(3D scene scripts)

+---+

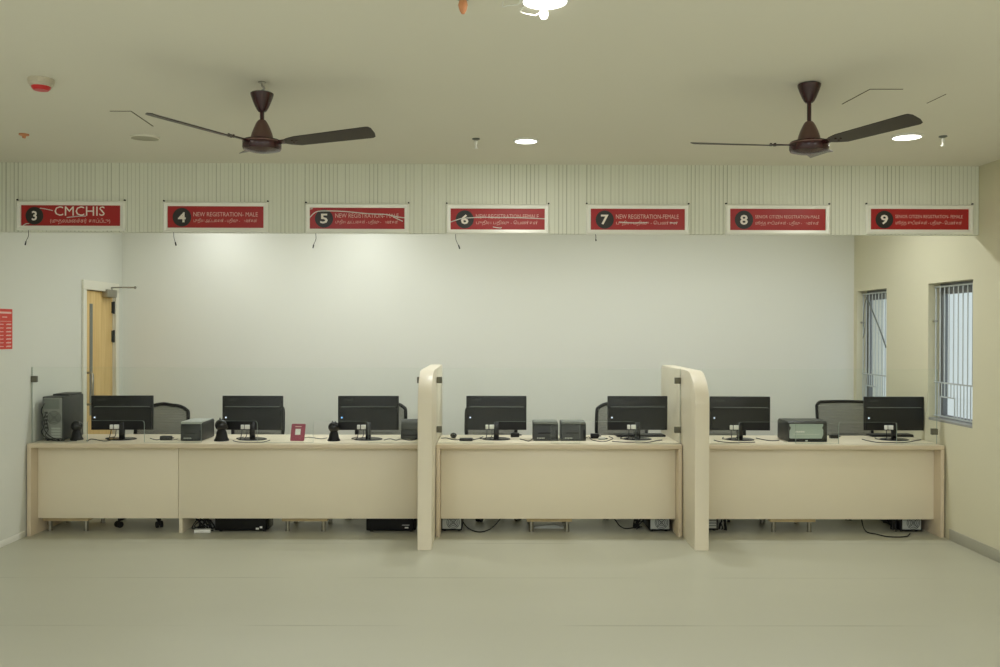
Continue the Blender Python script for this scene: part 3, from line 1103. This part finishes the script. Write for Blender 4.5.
# ------------------------------------------------------------------ pedestals under the counters
def make_pedestal():
    t = thing('drawer_pedestal', 'x', 'drawer unit', (0, 0, 0), 0, 'drawer pedestals under the counters')
    MB().box(-.185, .185, 0, .40, .088, .66, .003).build('body', M['ped'], t)
    for z0, z1 in ((.10, .36), (.365, .505), (.51, .65)):
        dr = MB().box(-.18, .18, .401, .416, z0, z1, .002).build('drawer', M['lam'], t)
        MB().tube([(-.06, .416, (z0 + z1) / 2), (-.06, .436, (z0 + z1) / 2), (.06, .436, (z0 + z1) / 2), (.06, .416, (z0 + z1) / 2)], .005, 8, smooth=False).build('handle', M['steel'], dr)
    for x in (-.147, .147):
        for y in (.045, .36):
            MB().lathe([(0, 0), (.020, 0), (.020, .008), (.0165, .012), (.0165, .088), (0, .088)], (x, y, 0), 16).build('leg', M['steel'], t)
    return t


PED = [(-3.425, 'drawer pedestal on steel legs under the counter end by the white wall'),
       (-1.477, 'drawer pedestal on steel legs between the two black towers under the long counter'),
       (.52, 'drawer pedestal on steel legs under the middle counter'),
       (2.507, 'drawer pedestal on steel legs under the counter beside the windows')]
pp = make_pedestal()
for i, (x, lb) in enumerate(PED):
    o = pp if i == 0 else copy_tree(pp)
    o.location = (hx(x, 7.36), 7.335, 0)
    o['label'] = lb

# ------------------------------------------------------------------ computer towers
def tower(x, y, rz, w, dp, h, z, rear, label, case=None, fz=None):
    """rear side faces local -Y"""
    t = thing('computer_tower', label, 'computer', (hx(x, y), y, z), rz, 'computer towers')
    case = case or M['black']
    MB().box(-w / 2, w / 2, 0, dp, .012, h, .004).build('case', case, t)
    for sx in (-1, 1):
        for yy in (.05, dp - .05):
            MB().cyl((sx * (w / 2 - .025), yy, 0), (sx * (w / 2 - .025), yy, .014), .013, n=10).build('foot', M['rubber'], t)
    bp = MB().box(-w / 2 + .009, w / 2 - .009, -.003, .001, .024, h - .008).build('rear_plate', rear, t)
    MB().box(-w / 2 + .012, w / 2 - .03, -.005, -.002, h - .10, h - .02, .002).build('power_supply', M['mgrey'], bp)
    fz = h - .17 if fz is None else fz
    m = MB()
    for r in (.012, .026, .04, .052):
        m.tube([(.012 + r * math.cos(2 * PI * k / 20), -.005, fz + r * math.sin(2 * PI * k / 20)) for k in range(20)], .0022, 6, closed=True, sub=1)
    for k in range(4):
        a = PI / 4 + k * PI / 2
        m.cyl((.012, -.005, fz), (.012 + .054 * math.cos(a), -.005, fz + .054 * math.sin(a)), .002, n=6)
    m.build('fan_grille', M['dgrey'], bp)
    m = MB()
    for k in range(5):
        m.box(-w / 2 + .02, -w / 2 + .045, -.008, -.002, h - .14 - k * .03, h - .122 - k * .03, .001)
    m.build('port', M['dgrey'], bp)
    for k in range(4 if fz > .15 else 0):
        MB().box(-.01, w / 2 - .02, -.0045, -.002, .03 + k * .022, .045 + k * .022).build('slot_cover', M['lgrey'], bp)
    return t


# grey tower standing on the counter
t = tower(-3.528, 7.33, 0, .168, .36, .362, WT, M['galv'], 'grey computer tower standing on the counter beside the wall, rear side out', M['charcoal'])
MB().box(-.05, .08, .10, .34, .362, .378, .005).build('top_tray', M['charcoal'], t)
m = MB()
m.tube([(-.06, -.01, .31), (-.075, -.035, .25), (-.05, -.035, .15), (-.07, -.04, .08), (-.03, -.042, .03), (.03, -.035, .01), (.12, -.03, .006), (.2, -.01, .006)], .004, 6)
m.tube([(-.055, -.01, .22), (-.065, -.036, .14), (-.02, -.042, .06), (.05, -.038, .02), (.1, -.035, .006)], .0035, 6)
m.tube([(-.05, -.01, .18), (-.02, -.036, .1), (-.04, -.04, .05), (.02, -.03, .008)], .003, 6)
m.build('cable', M['rubber'], t)

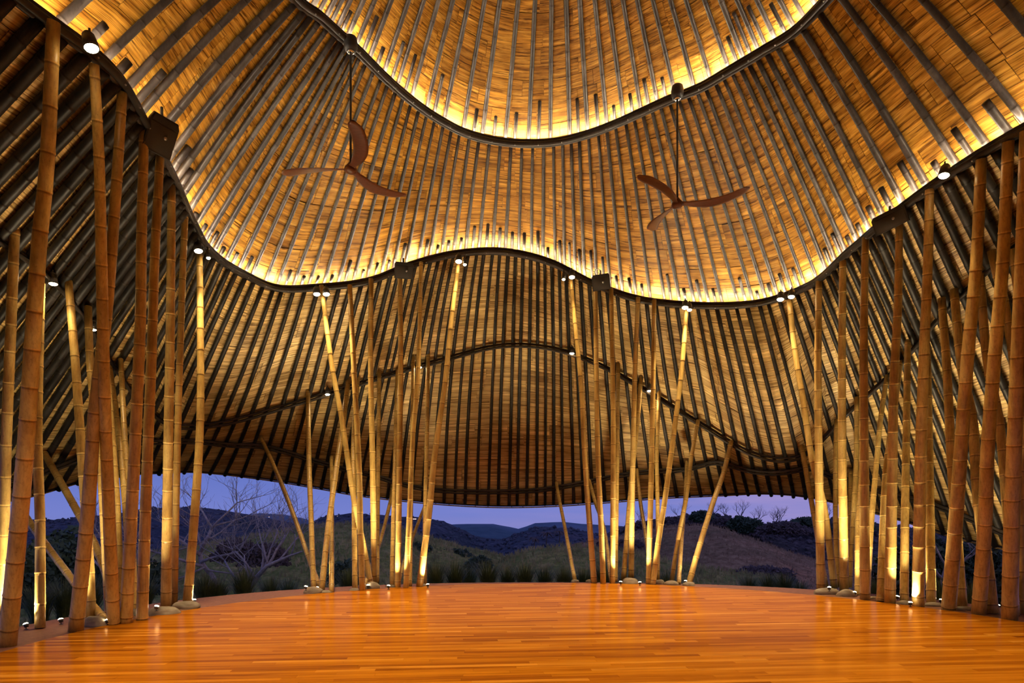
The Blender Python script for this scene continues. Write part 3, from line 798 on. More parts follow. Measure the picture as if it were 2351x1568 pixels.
for (px, py, wpx, lab, h) in ST:
    c = G(px, py - 2); wv = wpx / F * c.y
    bm = bmesh.new(); bmesh.ops.create_icosphere(bm, subdivisions=4, radius=1.0)
    sx, sy = wv / 2, wv / 2 * sr.uniform(0.55, 0.75); sz = h
    o3 = V((sr.uniform(0, 50), 3, 1))
    for vtx in bm.verts:
        n_ = vtx.co.normalized(); k = 1 + 0.16 * noise.noise(n_ * 1.2 + o3) + 0.04 * noise.noise(n_ * 4 + o3)
        z = n_.z * (abs(n_.z) ** -0.15 if abs(n_.z) > 1e-3 else 1)
        vtx.co = V((n_.x * sx * k, n_.y * sy * k, max(z * sz * k, -0.01)))
    me = bpy.data.meshes.new('river_stone'); bm.to_mesh(me); bm.free(); me.polygons.foreach_set('use_smooth', [True] * len(me.polygons))
    me.materials.append(M['stone']); o = bpy.data.objects.new('river_stone', me); COL.objects.link(o)
    o.location = (c.x, c.y, -0.004); o.rotation_euler.z = sr.uniform(-0.15, 0.15)
    tag(o, 'smooth grey-brown river stone, ' + lab, 'stone', 'river stones at the pole feet')

# ------------------------------------------------------------------ lamps
def rot_to(d):
    return d.to_track_quat('-Z', 'Y').to_matrix()
def cyl(mb, c, ax, l0, l1, r0, r1, n=16):
    a, f, uv = tube([c + ax * l0, c + ax * l1], [r0, r1], n); mb.add(a, f, uv)
def spotlight(pos, aim, label, power, r=0.055, cone=62, group='spotlights on the rim beams', lens_r=0.85, both=None):
    ax = (aim - pos).normalized()
    root = empty('spotlight', pos); tag(root, label, 'lamp', group)
    loc = V((0, 0, 0))
    mb = MB(); cyl(mb, loc, ax, -0.10, 0.02, r * 0.8, r); cyl(mb, loc, ax, 0.02, 0.035, r, r * 1.02); cyl(mb, loc, ax, -0.13, -0.10, r * 0.5, r * 0.8)
    mb.build('lamp_housing', M['metal'], root)
    mb = MB(); a, f, uv = tube([loc - ax * 0.05 + V((0, 0, 0.02)), loc - ax * 0.05 + V((0, 0, 0.12))], 0.012, 8); mb.add(a, f, uv); mb.build('lamp_bracket', M['metal'], root)
    # domed lens
    pr_ = [(0.036, 0.88), (0.045, 0.80), (0.055, 0.55), (0.060, 0.2), (0.061, 0.01)]
    a, f, uv = tube([loc + ax * p[0] for p in pr_], [p[1] * r for p in pr_], 16); obj('lamp_lens', a, f, M['lens'], root, True)
    l = bpy.data.lights.new('spot_beam', 'SPOT'); l.energy = power; l.color = SPOT_COL; l.spot_size = math.radians(cone); l.spot_blend = 0.9; l.shadow_soft_size = 0.04
    lo = bpy.data.objects.new('spot_beam', l); COL.objects.link(lo); lo.parent = root; lo.location = ax * 0.09
    lo.rotation_euler = ax.to_track_quat('-Z', 'Y').to_euler()
    return root
SB = [(208, 103, 'on the rim beam at the far upper left above a tall pole', 1.0, 0.06), (455, 572, 'at the top of the rightmost tall pole of the left front cluster', 1.0, 0.06),
      (478, 588, 'small, just right of the lamp over the left front cluster', 0.15, 0.03), (727, 672, 'left of the pair at the rear left rim dip', 0.8, 0.06),
      (749, 672, 'right of the pair at the rear left rim dip', 0.8, 0.06), (1053, 597, 'on top of the slanting tall pole at the rear left', 0.9, 0.06),
      (1067, 604, 'small, right of the lamp on the slanting rear left pole', 0.15, 0.03), (1313, 633, 'on top of the first tall pole of the rear right cluster', 0.8, 0.055),
      (1294, 638, 'small, left of the lamp on the first tall rear right pole', 0.15, 0.03), (1573, 703, 'on top of the slanting tall pole at the rear right', 0.9, 0.06),
      (1583, 708, 'tucked right behind the lamp on the slanting rear right pole', 0.4, 0.045), (1792, 684, 'left one of the pair above the right front cluster', 0.9, 0.06),
      (1817, 678, 'right one of the pair above the right front cluster', 0.8, 0.055), (2168, 398, 'on the rim beam at the upper right edge', 1.0, 0.06)]
lr = random.Random(4)
for (px, py, lab, k, r) in SB:
    u = near_u(1, px, py - 18); q = rims(u)[1]
    pos = P(px, py, q.y - 0.28)
    base_dir = V((AX.x - pos.x, AX.y - pos.y, 0)).normalized()
    aim = V((pos.x, pos.y, 0)) + base_dir * 1.6
    spotlight(pos, aim, 'glowing round spotlight, ' + lab, P_SPOT_B * k * 1.5, r * 1.25, 80)
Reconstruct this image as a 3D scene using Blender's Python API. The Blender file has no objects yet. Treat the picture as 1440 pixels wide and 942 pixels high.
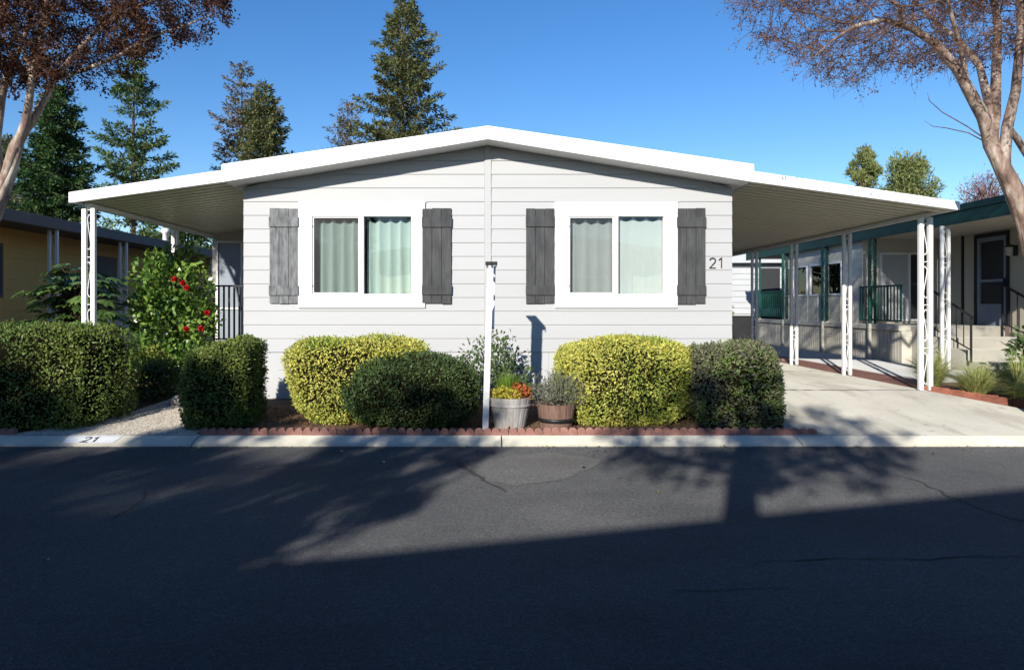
import bpy, math, random
import numpy as np
from mathutils import Vector, Matrix

random.seed(7)
RNG = np.random.default_rng(7)
sc = bpy.context.scene
COL = sc.collection
CAM_H, F = 1.6, 960.0
SUN = Vector((0.38, 1.0, -0.43)).normalized()        # the way the light travels


def at(px, py, d):
    """a point of the place from a point of the photograph and its distance"""
    return Vector(((px - 686.0) * d / F, d, CAM_H - (py - 430.0) * d / F))


# ------------------------------------------------------------------ materials
def new_mat(name):
    m = bpy.data.materials.new(name)
    m.use_nodes = True
    nt = m.node_tree
    return m, nt, nt.nodes['Principled BSDF']


def nd(nt, typ, **kw):
    n = nt.nodes.new(typ)
    for k, v in kw.items():
        setattr(n, k, v)
    return n


def mixcol(nt, fac, a, b):
    n = nd(nt, 'ShaderNodeMix', data_type='RGBA')
    for s, v in ((0, fac), (6, a), (7, b)):
        if hasattr(v, 'is_output') or isinstance(v, bpy.types.NodeSocket):
            nt.links.new(v, n.inputs[s])
        elif s == 0:
            n.inputs[0].default_value = v
        else:
            n.inputs[s].default_value = (*v, 1)
    return n.outputs[2]


def ramp(nt, src, stops):
    n = nd(nt, 'ShaderNodeValToRGB')
    e = n.color_ramp.elements
    while len(e) < len(stops):
        e.new(0.5)
    for el, (p, c) in zip(e, stops):
        el.position = p
        el.color = (*c, 1) if hasattr(c, '__len__') else (c, c, c, 1)
    nt.links.new(src, n.inputs[0])
    return n.outputs[0]


def noise(nt, scale, detail=4, rough=.6, vec=None, stretch=None):
    n = nd(nt, 'ShaderNodeTexNoise')
    n.inputs['Scale'].default_value = scale
    n.inputs['Detail'].default_value = detail
    n.inputs['Roughness'].default_value = rough
    if vec is None:
        vec = nd(nt, 'ShaderNodeNewGeometry').outputs['Position']
    if stretch:
        mp = nd(nt, 'ShaderNodeMapping')
        mp.inputs['Scale'].default_value = stretch
        nt.links.new(vec, mp.inputs[0])
        vec = mp.outputs[0]
    nt.links.new(vec, n.inputs['Vector'])
    return n.outputs['Fac']


def scl(c, k):
    return tuple(min(1, x * k) for x in c)


def pm(name, col, rough=.6, var=.12, scale=3, bump=0, bscale=60, bdist=.01, spec=.3, stretch=None, metallic=0, fine=0):
    m, nt, p = new_mat(name)
    f = noise(nt, scale, 5, .65, stretch=stretch)
    f = ramp(nt, f, [(.3, 0.0), (.7, 1.0)])
    c = mixcol(nt, f, scl(col, 1 - var), scl(col, 1 + var))
    if fine:
        f2 = noise(nt, bscale * 1.3, 2, .7)
        f2 = ramp(nt, f2, [(.35, 0.0), (.65, 1.0)])
        mm = nd(nt, 'ShaderNodeMix', data_type='RGBA', blend_type='MULTIPLY')
        mm.inputs[0].default_value = 1
        nt.links.new(c, mm.inputs[6])
        nt.links.new(ramp(nt, f2, [(0, 1 - fine), (1, 1 + fine)]), mm.inputs[7])
        c = mm.outputs[2]
    nt.links.new(c, p.inputs['Base Color'])
    p.inputs['Roughness'].default_value = rough
    p.inputs['Specular IOR Level'].default_value = spec
    p.inputs['Metallic'].default_value = metallic
    p.inputs['Diffuse Roughness'].default_value = 1.0 if rough > .8 else 0.0
    if bump:
        b = nd(nt, 'ShaderNodeBump')
        b.inputs['Strength'].default_value = bump
        b.inputs['Distance'].default_value = bdist
        nt.links.new(noise(nt, bscale, 3, .7, stretch=stretch), b.inputs['Height'])
        nt.links.new(b.outputs[0], p.inputs['Normal'])
    return m


def leaf_mat(name, cols, rough=.5, trans=.25, patch=None, pscale=1.2, spec=.18):
    """leaf colours by island; patch = second set of colours in large patches"""
    m, nt, p = new_mat(name)
    g = nd(nt, 'ShaderNodeNewGeometry')

    def setof(cs):
        return ramp(nt, g.outputs['Random Per Island'], [(i / max(1, len(cs) - 1), c) for i, c in enumerate(cs)])
    c = setof(cols)
    if patch:
        f = ramp(nt, noise(nt, pscale, 3, .6), [(.42, 0.0), (.58, 1.0)])
        c = mixcol(nt, f, c, setof(patch))
    nt.links.new(c, p.inputs['Base Color'])
    p.inputs['Roughness'].default_value = rough
    p.inputs['Specular IOR Level'].default_value = spec
    if trans:
        t = nd(nt, 'ShaderNodeBsdfTranslucent')
        nt.links.new(c, t.inputs[0])
        mx = nd(nt, 'ShaderNodeMixShader')
        mx.inputs[0].default_value = trans
        nt.links.new(p.outputs[0], mx.inputs[1])
        nt.links.new(t.outputs[0], mx.inputs[2])
        nt.links.new(mx.outputs[0], nt.nodes['Material Output'].inputs[0])
    return m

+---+

**STATED EXERCISE:** Leave the pictures out, then copy word for word only the lines from the one containing "Reconstruct this image" through the one containing "from mathutils import Vector, Matrix", both included.

**TASK RESULT:**
Reconstruct this image as a 3D scene using Blender's Python API. The Blender file has no objects yet. Treat the picture as 1440 pixels wide and 942 pixels high.
import bpy, math, random
import numpy as np
from mathutils import Vector, Matrix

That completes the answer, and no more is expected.